++++ Data to process

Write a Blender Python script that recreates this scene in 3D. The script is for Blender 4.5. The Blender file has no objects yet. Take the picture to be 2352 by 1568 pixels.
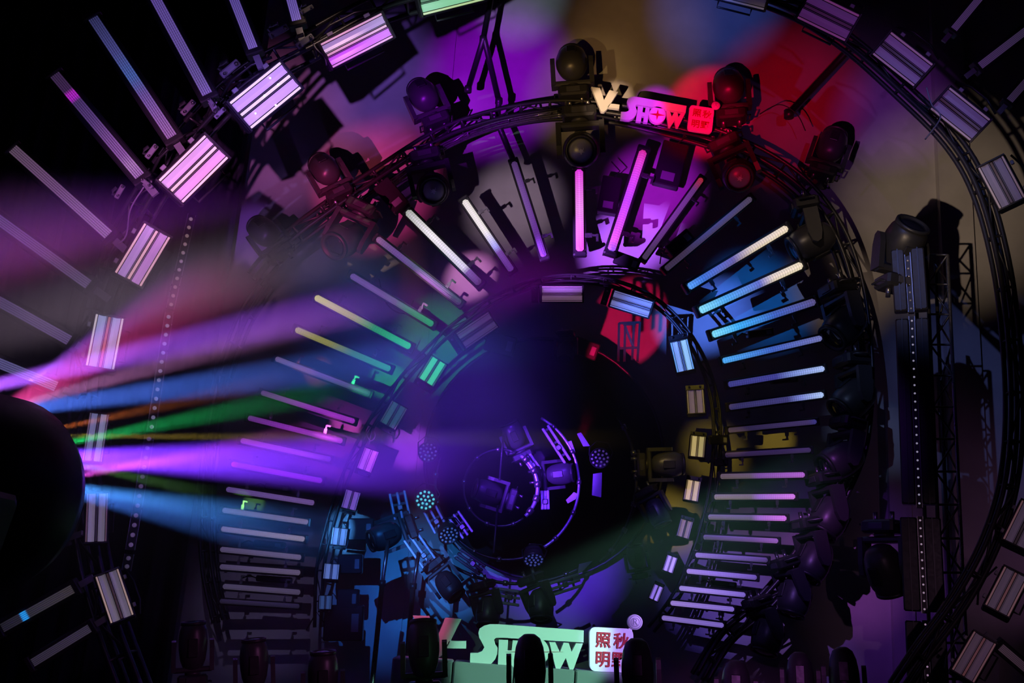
import bpy, math, random
from mathutils import Vector, Matrix, Euler
random.seed(7)
PI = math.pi
SC = bpy.context.scene
COL = SC.collection
V = Vector

# ------------------------------------------------------------------ camera
F = 2300.0
CAM = V((0, 0, 1.6))
PITCH, ROLL = math.radians(15), math.radians(4.0)
cd = bpy.data.cameras.new('camera'); cam = bpy.data.objects.new('camera', cd); COL.objects.link(cam)
cd.sensor_width = 36; cd.lens = F / 2352 * 36; cd.clip_start = 0.05; cd.clip_end = 200
R = Matrix.Rotation(PI / 2 + PITCH, 3, 'X') @ Matrix.Rotation(ROLL, 3, 'Z')
cam.matrix_world = Matrix.Translation(CAM) @ R.to_4x4()
SC.camera = cam

def P(px, py, Y):
    d = R @ V(((px - 1176) / F, -(py - 784) / F, -1))
    return CAM + d * ((Y - CAM.y) / d.y)
def m_per_px(px, py, Y):
    return (P(px + 1, py, Y) - P(px, py, Y)).length

# ------------------------------------------------------------------ colour management, world
SC.view_settings.view_transform = 'Standard'
SC.view_settings.look = 'None'
SC.view_settings.gamma = 1
SC.view_settings.use_curve_mapping = False
SC.view_settings.exposure = 0.0
SC.cycles.max_bounces = 4; SC.cycles.diffuse_bounces = 2; SC.cycles.glossy_bounces = 2
SC.cycles.transmission_bounces = 2; SC.cycles.volume_bounces = 0
SC.cycles.volume_step_rate = 1.0; SC.cycles.volume_max_steps = 64
w = bpy.data.worlds.new('world'); SC.world = w; w.use_nodes = True
w.node_tree.nodes['Background'].inputs[0].default_value = (0.35, 0.22, 0.75, 1)
w.node_tree.nodes['Background'].inputs[1].default_value = 0.010

# ------------------------------------------------------------------ lights
def spot(loc, target, half_deg, power, col, blend=0.5, size=0.03):
    l = bpy.data.lights.new('coloured_spot', 'SPOT')
    l.energy = power; l.color = col; l.spot_size = math.radians(2 * half_deg); l.spot_blend = blend
    l.shadow_soft_size = size
    o = bpy.data.objects.new('coloured_spot', l); COL.objects.link(o)
    o.location = loc
    o.rotation_euler = (V(target) - V(loc)).to_track_quat('-Z', 'Y').to_euler()
    return o
YW = 12.0                                   # back wall
LEFT_S = .4
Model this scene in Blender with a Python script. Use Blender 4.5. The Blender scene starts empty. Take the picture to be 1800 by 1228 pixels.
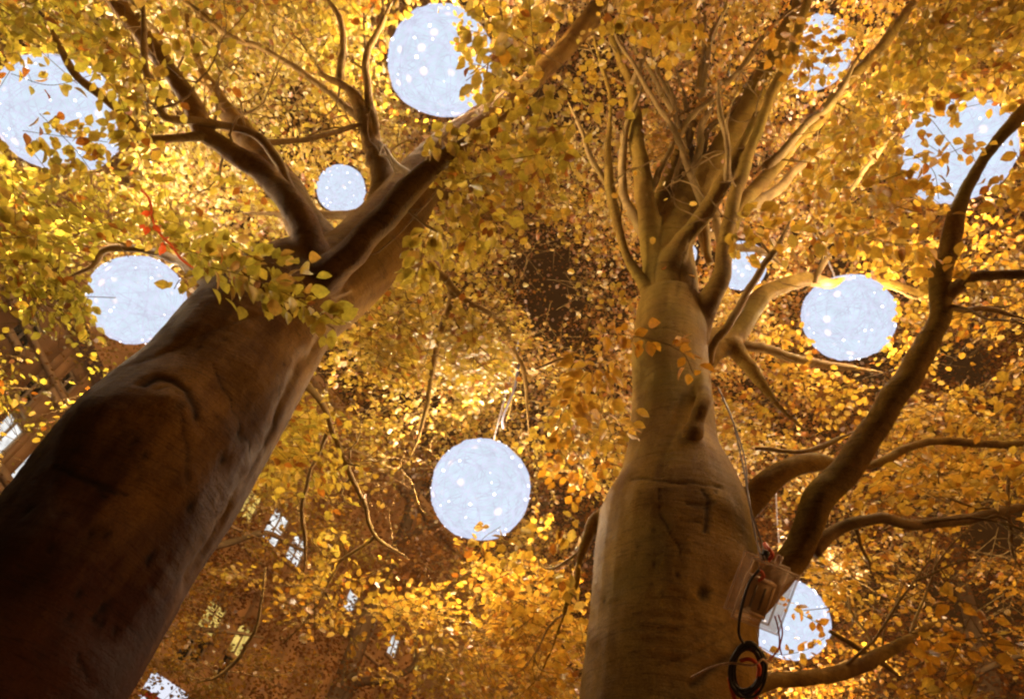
import bpy, math, random
import numpy as np
from mathutils import Vector, Matrix
from mathutils.bvhtree import BVHTree

random.seed(7); rng = np.random.default_rng(7)
scene = bpy.context.scene
C = scene.collection

# ---------------------------------------------------------------- camera
F = 1200.0                                   # focal length in photo pixels (1800 wide)
zen = Vector((280, 1014, -1200)).normalized()  # the world's up seen in camera axes
fwd = Vector((0, 0, -1)); Yc = (fwd - fwd.dot(zen)*zen).normalized(); Xc = Yc.cross(zen)
M = Matrix((Xc, Yc, zen))                    # camera axes -> world
CAM = Vector((0, 0, 1.6))
cd = bpy.data.cameras.new('camera'); cam = bpy.data.objects.new('camera', cd); C.objects.link(cam)
cam.matrix_world = Matrix.Translation(CAM) @ M.to_4x4()
cd.sensor_width = 36; cd.lens = 24; cd.clip_start = .05; cd.clip_end = 400
scene.camera = cam
# ---------------------------------------------------------------- night sky, street glow
w = bpy.data.worlds.new("World"); scene.world = w; w.use_nodes = True
bg = w.node_tree.nodes['Background']
bg.inputs[0].default_value = (1.0, .32, .05, 1); bg.inputs[1].default_value = .03
sd = bpy.data.lights.new('street_fill', 'SUN'); sd.energy = 1.6; sd.angle = math.radians(25); sd.color = (1, .50, .17)  # added low warm fill, standing in for unseen street lamps
street_fill = bpy.data.objects.new('street_fill', sd); C.objects.link(street_fill)
FILL_DIR = Vector((-.84, .34, -.24))          # travel direction of the light
street_fill.rotation_euler = FILL_DIR.to_track_quat('-Z', 'Y').to_euler()
scene.view_settings.view_transform = 'Standard'; scene.view_settings.look = 'None'
scene.view_settings.exposure = 0; scene.view_settings.gamma = 1
scene.cycles.filter_width = 2.2
LAMP_W = 24.0

# ---------------------------------------------------------------- helpers
Mn = np.array(M); Cn = np.array(CAM)
def P(px, py, z): return CAM + M @ Vector((z*(px-900)/F, -z*(py-614)/F, -z))
def Pn(px, py, z):
    v = np.stack([z*(px-900)/F, -z*(py-614)/F, -z], -1)
    return v @ Mn.T + Cn
def proj(p):
    c = (p-Cn) @ Mn
    z = -c[..., 2]
    return 900+F*c[..., 0]/z, 614-F*c[..., 1]/z, z
def zD(px, py, D):                            # depth at which the ray is D away horizontally
    r = M @ Vector(((px-900)/F, -(py-614)/F, -1)); return D/math.hypot(r.x, r.y)
def link(o, parent=None):
    C.objects.link(o)
    if parent is not None: o.parent = parent
    return o
def tag(o, label=None, cat=None, group=None, kind=None):
    if label: o['label'] = label
    if cat: o['category'] = cat
    if group: o['group'] = group
    if kind: o['kind'] = kind
    return o
def empty(name, loc, parent=None):
    o = bpy.data.objects.new(name, None); o.location = loc; o.empty_display_size = .1
    return link(o, parent)
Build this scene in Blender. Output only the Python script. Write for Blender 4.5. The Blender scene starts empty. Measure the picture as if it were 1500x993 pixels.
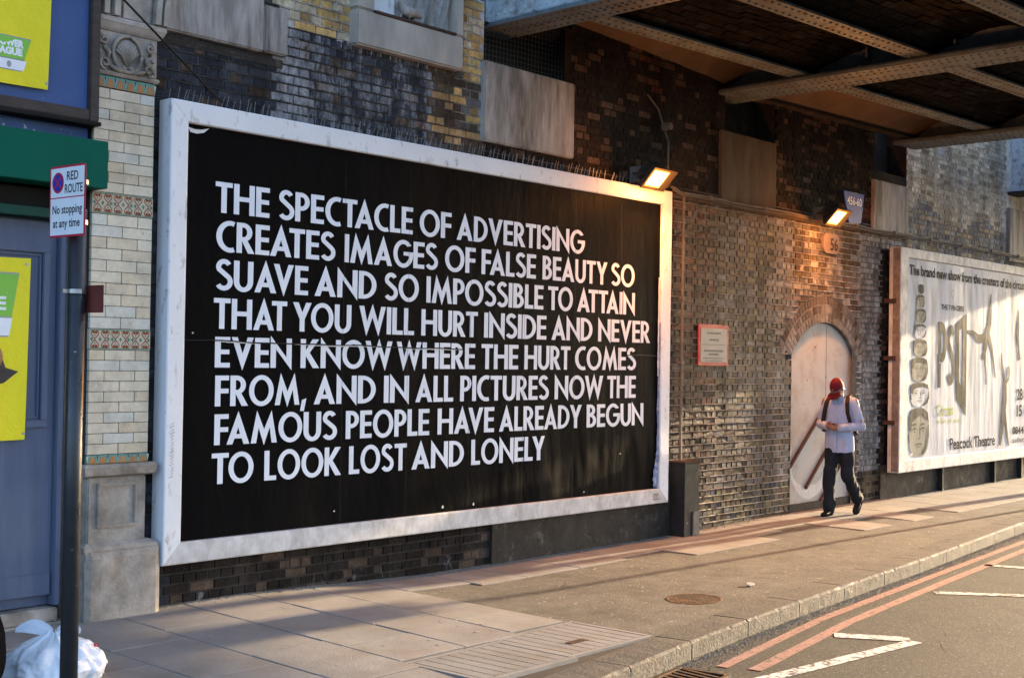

++++++++

- **Your instructions**
Return each line of the data, keeping its wording exact and omitting pictures.

- **In response**
Write a Blender Python script that recreates this scene in 3D. The script is for Blender 4.5. The Blender file has no objects yet. Take the picture to be 2352 by 1568 pixels.
import bpy, math, random
from mathutils import Vector, Matrix, Euler
random.seed(7)
PI = math.pi
SC = bpy.context.scene
COL = SC.collection
V = Vector

# ------------------------------------------------------------------ camera
F = 2300.0
CAM = V((0, 0, 1.6))
PITCH, ROLL = math.radians(15), math.radians(4.0)
cd = bpy.data.cameras.new('camera'); cam = bpy.data.objects.new('camera', cd); COL.objects.link(cam)
cd.sensor_width = 36; cd.lens = F / 2352 * 36; cd.clip_start = 0.05; cd.clip_end = 200
R = Matrix.Rotation(PI / 2 + PITCH, 3, 'X') @ Matrix.Rotation(ROLL, 3, 'Z')
cam.matrix_world = Matrix.Translation(CAM) @ R.to_4x4()
SC.camera = cam

def P(px, py, Y):
    d = R @ V(((px - 1176) / F, -(py - 784) / F, -1))
    return CAM + d * ((Y - CAM.y) / d.y)
def m_per_px(px, py, Y):
    return (P(px + 1, py, Y) - P(px, py, Y)).length

# ------------------------------------------------------------------ colour management, world
SC.view_settings.view_transform = 'Standard'
SC.view_settings.look = 'None'
SC.view_settings.gamma = 1
SC.view_settings.use_curve_mapping = False
SC.view_settings.exposure = 0.0
SC.cycles.max_bounces = 4; SC.cycles.diffuse_bounces = 2; SC.cycles.glossy_bounces = 2
SC.cycles.transmission_bounces = 2; SC.cycles.volume_bounces = 0
SC.cycles.volume_step_rate = 1.0; SC.cycles.volume_max_steps = 64
w = bpy.data.worlds.new('world'); SC.world = w; w.use_nodes = True
w.node_tree.nodes['Background'].inputs[0].default_value = (0.35, 0.22, 0.75, 1)
w.node_tree.nodes['Background'].inputs[1].default_value = 0.010

# ------------------------------------------------------------------ lights
def spot(loc, target, half_deg, power, col, blend=0.5, size=0.03):
    l = bpy.data.lights.new('coloured_spot', 'SPOT')
    l.energy = power; l.color = col; l.spot_size = math.radians(2 * half_deg); l.spot_blend = blend
    l.shadow_soft_size = size
    o = bpy.data.objects.new('coloured_spot', l); COL.objects.link(o)
    o.location = loc
    o.rotation_euler = (V(target) - V(loc)).to_track_quat('-Z', 'Y').to_euler()
    return o
YW = 12.0                                   # back wall
LEFT_S = .4
Model this scene in Blender with a Python script. Use Blender 4.5. The Blender scene starts empty. Take the picture to be 1800 by 1228 pixels.
import bpy, math, random
import numpy as np
from mathutils import Vector, Matrix
from mathutils.bvhtree import BVHTree

random.seed(7); rng = np.random.default_rng(7)
scene = bpy.context.scene
C = scene.collection

# ---------------------------------------------------------------- camera
F = 1200.0                                   # focal length in photo pixels (1800 wide)
zen = Vector((280, 1014, -1200)).normalized()  # the world's up seen in camera axes
fwd = Vector((0, 0, -1)); Yc = (fwd - fwd.dot(zen)*zen).normalized(); Xc = Yc.cross(zen)
M = Matrix((Xc, Yc, zen))                    # camera axes -> world
CAM = Vector((0, 0, 1.6))
cd = bpy.data.cameras.new('camera'); cam = bpy.data.objects.new('camera', cd); C.objects.link(cam)
cam.matrix_world = Matrix.Translation(CAM) @ M.to_4x4()
cd.sensor_width = 36; cd.lens = 24; cd.clip_start = .05; cd.clip_end = 400
scene.camera = cam
# ---------------------------------------------------------------- night sky, street glow
w = bpy.data.worlds.new("World"); scene.world = w; w.use_nodes = True
bg = w.node_tree.nodes['Background']
bg.inputs[0].default_value = (1.0, .32, .05, 1); bg.inputs[1].default_value = .03
sd = bpy.data.lights.new('street_fill', 'SUN'); sd.energy = 1.6; sd.angle = math.radians(25); sd.color = (1, .50, .17)  # added low warm fill, standing in for unseen street lamps
street_fill = bpy.data.objects.new('street_fill', sd); C.objects.link(street_fill)
FILL_DIR = Vector((-.84, .34, -.24))          # travel direction of the light
street_fill.rotation_euler = FILL_DIR.to_track_quat('-Z', 'Y').to_euler()
scene.view_settings.view_transform = 'Standard'; scene.view_settings.look = 'None'
scene.view_settings.exposure = 0; scene.view_settings.gamma = 1
scene.cycles.filter_width = 2.2
LAMP_W = 24.0

# ---------------------------------------------------------------- helpers
Mn = np.array(M); Cn = np.array(CAM)
def P(px, py, z): return CAM + M @ Vector((z*(px-900)/F, -z*(py-614)/F, -z))
def Pn(px, py, z):
    v = np.stack([z*(px-900)/F, -z*(py-614)/F, -z], -1)
    return v @ Mn.T + Cn
def proj(p):
    c = (p-Cn) @ Mn
    z = -c[..., 2]
    return 900+F*c[..., 0]/z, 614-F*c[..., 1]/z, z
def zD(px, py, D):                            # depth at which the ray is D away horizontally
    r = M @ Vector(((px-900)/F, -(py-614)/F, -1)); return D/math.hypot(r.x, r.y)
def link(o, parent=None):
    C.objects.link(o)
    if parent is not None: o.parent = parent
    return o
def tag(o, label=None, cat=None, group=None, kind=None):
    if label: o['label'] = label
    if cat: o['category'] = cat
    if group: o['group'] = group
    if kind: o['kind'] = kind
    return o
def empty(name, loc, parent=None):
    o = bpy.data.objects.new(name, None); o.location = loc; o.empty_display_size = .1
    return link(o, parent)
Build this scene in Blender. Output only the Python script. Write for Blender 4.5. The Blender scene starts empty. Measure the picture as if it were 1500x993 pixels.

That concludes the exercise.